Isogenous Elliptic Curves and Reduction Type

algebraic-geometryelliptic-curvesnumber theory

I am looking for a full proof (or a reference containing a detailed proof) of the following fact:

Why do $\mathbb Q$-isogenous elliptic curves over $\mathbb Q$ have the same primes of a) split multiplicative reduction b) nonsplit multiplicative reduction, and c) additive reduction? I need this to be true to conclude that their $L$-functions match.

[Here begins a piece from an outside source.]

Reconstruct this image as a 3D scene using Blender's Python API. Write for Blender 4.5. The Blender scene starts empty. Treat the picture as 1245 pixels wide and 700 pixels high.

The answer here provided no details, which are what I am after.

Best Answer

The local factor of the $L$-function is defined as it is because of the Tate module: it is defined to be $$\det(1-p^{-s}\mathrm{Frob}_p | V_\ell^{I_p})^{-1},$$ where $V_\ell(E)^{I_p}$ is the subspace of the Galois representation $V_\ell(E)$ on which the inertia group $I_p$ acts trivially (so it's the whole of $V_\ell(E)$ if $E$ has good reduction at $p$), viewed as a representation of $G_{\mathbb Q_p}/I_p\cong G_{\mathbb F_p}$.

This definition explains the slightly more ad hoc definition usually given for primes of bad reduction! It has the advantage of being completely uniform.

Since $V_\ell(E)^{I_p}\cong V_\ell(E')^{I_p}$ is isogeny invariant, so is the local factor.